As ações hipervalorizadas dos capitalistas da nuvem fazem com que dominem também o capital financeiro. A riqueza de Bezos e Musk, por exemplo, passou de 10 bilhões de dólares em 2010 para 200 bilhões cada em 2021.
A inteligência artificial, os data centers sofisticadíssimos, as startups revolucionárias — todos são adquiridos e comandados pelo novo capital. Os empréstimos baratos, conseguidos nas crises, não foram direcionados para o aumento do capital produtivo propriamente dito, em grande parte, mas sim para o crescimento astronômico do capital financeiro dos proprietários do capital-nuvem.

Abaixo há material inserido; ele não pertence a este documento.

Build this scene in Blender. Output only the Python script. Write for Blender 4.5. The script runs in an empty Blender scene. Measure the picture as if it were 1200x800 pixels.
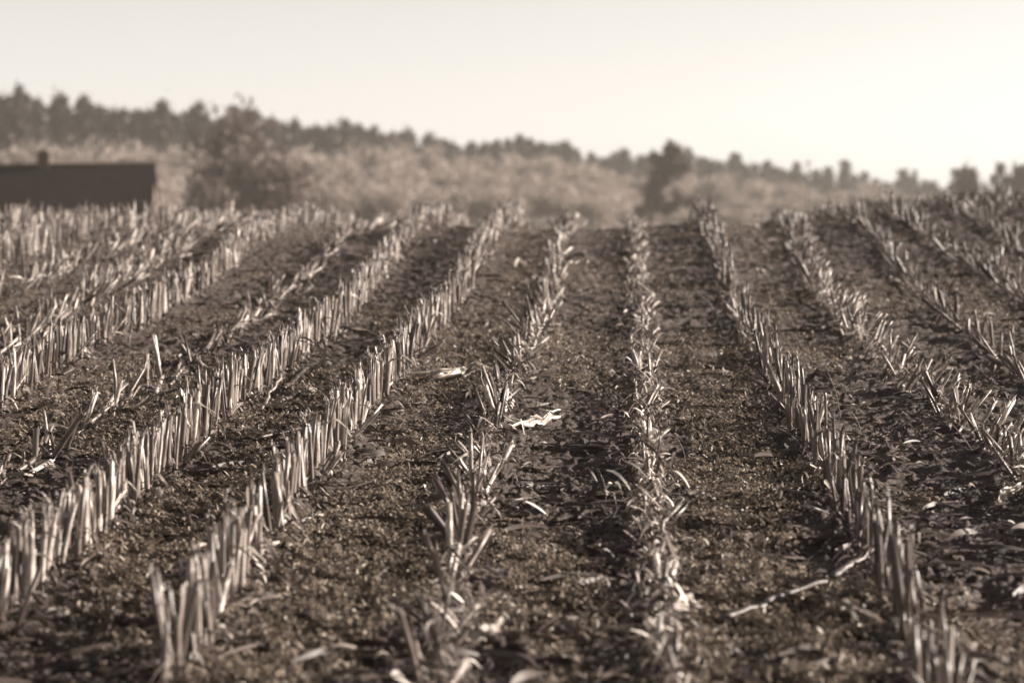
import bpy, math
import numpy as np
R = math.radians
sc = bpy.context.scene
C = sc.collection

# ------------------------------------------------------------------ camera, light, exposure
CAMZ = 1.82
PITCH = math.atan(150 / 2833.33)
FPX = 2833.33
cam = bpy.data.cameras.new('camera')
camo = bpy.data.objects.new('camera', cam); C.objects.link(camo)
camo.location = (0, 0, CAMZ)
camo.rotation_euler = (R(90) - PITCH, 0, 0)
cam.lens = 85; cam.sensor_width = 36; cam.clip_start = 0.1; cam.clip_end = 6000
cam.dof.use_dof = True; cam.dof.focus_distance = 12.2; cam.dof.aperture_fstop = 2.1
cam.dof.aperture_blades = 0
sc.camera = camo

SUN_EL, SUN_AZ = R(20), R(79)          # azimuth measured clockwise from the view direction (+Y)
world = bpy.data.worlds.new('World'); sc.world = world; world.use_nodes = True
nt = world.node_tree; nt.nodes.clear()
sky = nt.nodes.new('ShaderNodeTexSky'); sky.sky_type = 'NISHITA'; sky.sun_disc = False
sky.sun_elevation = SUN_EL; sky.sun_rotation = SUN_AZ; sky.air_density = 1.0; sky.dust_density = 0.35; sky.ozone_density = 1.0
bw = nt.nodes.new('ShaderNodeRGBToBW')
tint = nt.nodes.new('ShaderNodeMix'); tint.data_type = 'RGBA'; tint.blend_type = 'MULTIPLY'; tint.inputs[0].default_value = 1
tint.inputs[7].default_value = (1.0, 0.965, 0.915, 1)
bg = nt.nodes.new('ShaderNodeBackground'); bg.inputs[1].default_value = 0.058
wo = nt.nodes.new('ShaderNodeOutputWorld')
nt.links.new(sky.outputs[0], bw.inputs[0]); nt.links.new(bw.outputs[0], tint.inputs[6])
nt.links.new(tint.outputs[2], bg.inputs[0]); nt.links.new(bg.outputs[0], wo.inputs[0])

sun = bpy.data.lights.new('sun', 'SUN'); sun.energy = 5.0; sun.angle = R(0.6); sun.color = (1.0, 0.90, 0.79)
suno = bpy.data.objects.new('sun', sun); C.objects.link(suno)
suno.location = (30, 20, 40)
suno.rotation_euler = (R(90) - SUN_EL, 0, math.pi - SUN_AZ)
sc.view_settings.view_transform = 'Standard'; sc.view_settings.look = 'None'
sc.view_settings.gamma = 1; sc.view_settings.use_curve_mapping = False
sc.view_settings.exposure = 1.55
sc.render.engine = 'CYCLES'
sc.cycles.use_denoising = True
sc.cycles.max_bounces = 5; sc.cycles.diffuse_bounces = 2; sc.cycles.glossy_bounces = 2
sc.cycles.transmission_bounces = 3; sc.cycles.volume_bounces = 0; sc.cycles.transparent_max_bounces = 4
sc.cycles.caustics_reflective = False; sc.cycles.caustics_refractive = False

rng = np.random.default_rng(7)

# ------------------------------------------------------------------ helpers
def hashn(ix, iy, seed):
    h = (ix.astype(np.int64) * 374761393 + iy.astype(np.int64) * 668265263 + seed * 974711) & 0x7fffffff
    h = ((h ^ (h >> 13)) * 1274126177) & 0x7fffffff
    return ((h ^ (h >> 16)) & 0xffff) / 65535.0
def vnoise(x, y, seed=0):
    x = np.asarray(x, float); y = np.asarray(y, float)
    ix = np.floor(x); iy = np.floor(y); fx = x - ix; fy = y - iy
    fx = fx * fx * (3 - 2 * fx); fy = fy * fy * (3 - 2 * fy)
    a = hashn(ix, iy, seed); b = hashn(ix + 1, iy, seed); c = hashn(ix, iy + 1, seed); d = hashn(ix + 1, iy + 1, seed)
    return (a * (1 - fx) + b * fx) * (1 - fy) + (c * (1 - fx) + d * fx) * fy
def fbm(x, y, seed=0, octs=4, gain=.5):
    s = 0; a = 1; t = 0
    for k in range(octs):
        s = s + a * vnoise(np.asarray(x) * 2 ** k + 13.7 * k, np.asarray(y) * 2 ** k - 7.1 * k, seed + k); t += a; a *= gain
    return s / t
def sstep(x, a, b):
    t = np.clip((np.asarray(x, float) - a) / (b - a), 0, 1); return t * t * (3 - 2 * t)

# terrain profile along the view: the field rises to a crest, drops behind it, then climbs to the wood
_ys = np.linspace(0, 1000, 20001)
_sl = np.interp(_ys, [0, 18, 20, 25, 27, 30, 34, 42, 60, 95, 115, 230, 250, 1000],
                [.054, .054, .066, .066, .045, -.005, -.05, -.09, -.09, -.07, 0, 0, 0, 0])
_pz = np.concatenate([[0], np.cumsum((_sl[1:] + _sl[:-1]) / 2 * np.diff(_ys))])
def ground(x, y):
    x = np.asarray(x, float); y = np.asarray(y, float)
    z = np.interp(y, _ys, _pz)
    c = np.interp(x, [-7, -4, -2, .5, 1.4, 2.0, 2.6, 3.2, 3.9, 4.6, 6.5, 9], [.0, .02, .02, .0, .0, .07, .07, .0, .10, .16, .20, .2])
    z = z + c * sstep(y, 21, 28) * (1 - sstep(y, 45, 90))
    t = x / np.maximum(y, 1)
    far = np.interp(t, [-.4, -.21, 0, .21, .4], [7.5, 6.0, 3.0, .5, -1])
    base = _pz[int(230 / .05)]
    z = z + (far - base) * sstep(y, 250, 430)
    return z
# row lines in the picture (1200 px wide), turned into ground lines
def ray(px, py):
    dx = (px - 600) / FPX; dy = -(py - 400) / FPX
    c, s = math.cos(PITCH), math.sin(PITCH)
    return np.array([dx, c + dy * s, -s + dy * c])      # y forward, z up
def hit(px, py):
    d = ray(px, py); lo, hi = 2.0, 2.0
    while hi < 60:
        p = d * hi
        if CAMZ + p[2] < ground(p[0], p[1]): break
        lo = hi; hi += .1
    for _ in range(30):
        m = (lo + hi) / 2; p = d * m
        if CAMZ + p[2] < ground(p[0], p[1]): hi = m
        else: lo = m
    p = d * lo
    return np.array([p[0], p[1], float(ground(p[0], p[1]))])
def at_depth(px, py, Y):
    d = ray(px, py); t = Y / d[1]; return np.array([d[0] * t, Y, CAMZ + d[2] * t])
def project(p):
    x, y, z = p[..., 0], p[..., 1], p[..., 2] - CAMZ
    c, s = math.cos(PITCH), math.sin(PITCH)
    depth = y * c - z * s; up = y * s + z * c
    return 600 + FPX * x / depth, 400 - FPX * up / depth

rowpix = {
 'A': [(743,275),(750,350),(755,430),(757,500),(760,600),(770,700),(783,795)],
 'B': [(655,290),(645,370),(620,415),(592,480),(570,530),(552,606),(543,653),(522,763),(512,795)],
 'C': [(567,300),(540,362),(492,416),(443,485),(395,540),(333,616),(287,703),(220,795)],
 'D': [(480,285),(430,360),(385,405),(287,483),(213,545),(177,590),(127,636),(67,686),(-20,760)],
 'E': [(415,275),(380,305),(340,345),(270,400),(200,450),(133,493),(83,527),(20,563),(-60,610)],
 'F': [(300,290),(250,335),(180,380),(100,420),(27,470),(-60,520)],
 'G': [(250,275),(205,305),(175,320),(100,365),(50,395),(-40,440)],
 'R1': [(830,268),(847,320),(863,378),(890,415),(925,490),(965,565),(1013,646),(1045,723),(1085,796)],
 'R2': [(920,270),(945,330),(980,380),(1033,430),(1077,470),(1143,517),(1187,560),(1260,620)],
 'R3': [(1015,270),(1060,330),(1100,368),(1162,418),(1240,480)],
 'R4': [(1080,280),(1132,313),(1200,355),(1260,395)],
}
ideal = {'A':0,'B':-1,'C':-2,'D':-3,'E':-4,'F':-5,'G':-6,'H':-7,'I':-8,'J':-9,'K':-10,'R1':1,'R2':2,'R3':3,'R4':4,'R5':5,'R6':6}
rows = {}
for k, i in ideal.items():
    ys = np.arange(4, 36, .25)
    off = np.zeros_like(ys)
    if k in rowpix:
        pts = np.array([hit(*p) for p in rowpix[k]]); o = np.argsort(pts[:, 1]); pts = pts[o]
        dev = pts[:, 0] - (0.13 + .0475 * pts[:, 1] + .75 * i)
        off = np.interp(ys, pts[:, 1], np.clip(dev, -.4, .4))
        ker = np.ones(9) / 9; off = np.convolve(np.pad(off, 4, 'edge'), ker, 'valid')
    rows[k] = (ys, .13 + .0475 * ys + .75 * i + off)
def rowx(k, y): return np.interp(y, rows[k][0], rows[k][1])
_ry = np.linspace(4, 36, 129)
_rx = np.sort(np.array([rowx(k, _ry) for k in ideal]), axis=0)
def rowdist(x, y):
    x = np.asarray(x, float); y = np.asarray(y, float); best = np.full(x.shape, 9.)
    for r in _rx: best = np.minimum(best, np.abs(x - np.interp(y, _ry, r)))
    return best
def micro(x, y):
    "clods, ruts and the low ridges the rows stand on"
    near = 1 - sstep(y, 33, 60)
    d = rowdist(x, y)
    z = .028 * np.exp(-(d / .13) ** 2)
    z += .045 * (fbm(x * 1.7, y * .9, 3, 3) - .5)
    z += .045 * (fbm(x * 4.2, y * 3.4, 8, 2) - .5) * (d > .02)
    cl = fbm(x * 9, y * 9, 11, 4, .6); z += .062 * (cl - .5)
    z += .030 * np.maximum(0, fbm(x * 26, y * 22, 21, 2) - .52) * 3 + .012 * (fbm(x * 60, y * 50, 31, 2) - .5)
    return z * near
def gz(x, y): return ground(x, y) + micro(x, y)

def mesh_from(name, V, Q=None, T=None, rnd=None, smooth=True):
    V = np.asarray(V, np.float32)
    Q = np.zeros((0, 4), np.int32) if Q is None or len(Q) == 0 else np.asarray(Q, np.int32)
    T = np.zeros((0, 3), np.int32) if T is None or len(T) == 0 else np.asarray(T, np.int32)
    me = bpy.data.meshes.new(name)
    me.vertices.add(len(V)); me.vertices.foreach_set('co', V.ravel())
    li = np.concatenate([Q.ravel(), T.ravel()]); me.loops.add(len(li)); me.loops.foreach_set('vertex_index', li)
    tot = np.concatenate([np.full(len(Q), 4), np.full(len(T), 3)]).astype(np.int32)
    st = np.concatenate([[0], np.cumsum(tot)[:-1]]).astype(np.int32)
    me.polygons.add(len(tot)); me.polygons.foreach_set('loop_start', st); me.polygons.foreach_set('loop_total', tot)
    me.polygons.foreach_set('use_smooth', np.full(len(tot), smooth))
    if rnd is not None:
        a = me.attributes.new('rnd', 'FLOAT', 'POINT'); a.data.foreach_set('value', np.asarray(rnd, np.float32))
    me.update(calc_edges=True); me.validate()
    return me
class Acc:
    def __init__(s): s.V = []; s.Q = []; s.T = []; s.r = []; s.n = 0
    def add(s, g, r=0.0):
        V, Q, T = g; s.V.append(V)
        if len(Q): s.Q.append(np.asarray(Q) + s.n)
        if len(T): s.T.append(np.asarray(T) + s.n)
        s.r.append(np.full(len(V), r)); s.n += len(V)
    def geo(s):
        return (np.concatenate(s.V), np.concatenate(s.Q) if s.Q else np.zeros((0, 4), int), np.concatenate(s.T) if s.T else np.zeros((0, 3), int))
    def mesh(s, name, smooth=True):
        V, Q, T = s.geo(); return mesh_from(name, V, Q, T, np.concatenate(s.r), smooth)
def obj(name, me, mat, parent=None, loc=None, **kw):
    o = bpy.data.objects.new(name, me); C.objects.link(o)
    if mat is not None and me is not None and not me.materials: me.materials.append(mat)
    if parent: o.parent = parent
    if loc is not None: o.location = loc
    for k, v in kw.items(): o[k] = v
    return o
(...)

As crises, com as saídas engendradas pelos bancos centrais, sempre acompanhadas de crescimento exponencial do crédito subsidiado, fizeram com que a lógica do novo mundo fosse comandada por esse capital restrito e exclusivo, levando a grande maioria das firmas e da população a não só trabalhar para eles, mas também a se submeter às suas regras, tornando-se reféns de suas vontades.
Novos ativos digitais como Bitcoins, derivativos e NFTs vão criando espaços que podem consolidar o novo feudalismo, mesmo sem o Estado como regulador.
Isso é assustador. Estaremos chegando ao mundo dos impérios empresariais?
Ser servo em um Estado que tem regras mínimas é uma coisa; ser servo num mundo em que as regras são definidas pelas rendas das grandes empresas é um inimaginável pesadelo.
* Yanis Varoufakis é economista e político grego, professor universitário e ex-ministro das Finanças da Grécia (2015). Reconhecido por suas críticas à austeridade e ao sistema financeiro global, tornou-se referência no debate internacional sobre capitalismo, democracia e tecnologia. É autor de diversos livros, entre eles “O Minotauro Global” (2011) e “Technofeudalism: What Killed Capitalism” (2023), obra em que desenvolve o conceito de tecnofeudalismo.
Yanis Varoufakis foi um meteórico Ministro da Fazenda da Grécia (de janeiro a julho de 2015). Foi “renunciado” pelo Primeiro Ministro Alexis Tsipras durante a renegociação da dívida grega com a União Europeia, e saiu com a marca de aventureiro e irresponsável. Depois disso não teve mais cargo executivo e tratou de se reinventar como líder da uma ultra-esquerda europeia. Usar o conceito de feudalismo para analisar o fenômeno das “big techs” que aparece 5 ou 6 séculos depois é forçação e a maneira pela qual Varoufakis descreve as “big Techs” como “feudais” é delirante. Só serve mesmo para boicotar os esforços para regulamentar a atuação desses gigantes. Tratei da crise financeira da Grécia, Varoufakis inclusive, em Helga Hoffmann, “Grécia: a festa, a ressaca e as torcidas”, Política Externa, vol.24 no. 1 e 2, jul/dez 2015.
Também penso assim, Helga. Falar em feudalismo a respeito das big techs me parece “especioso”.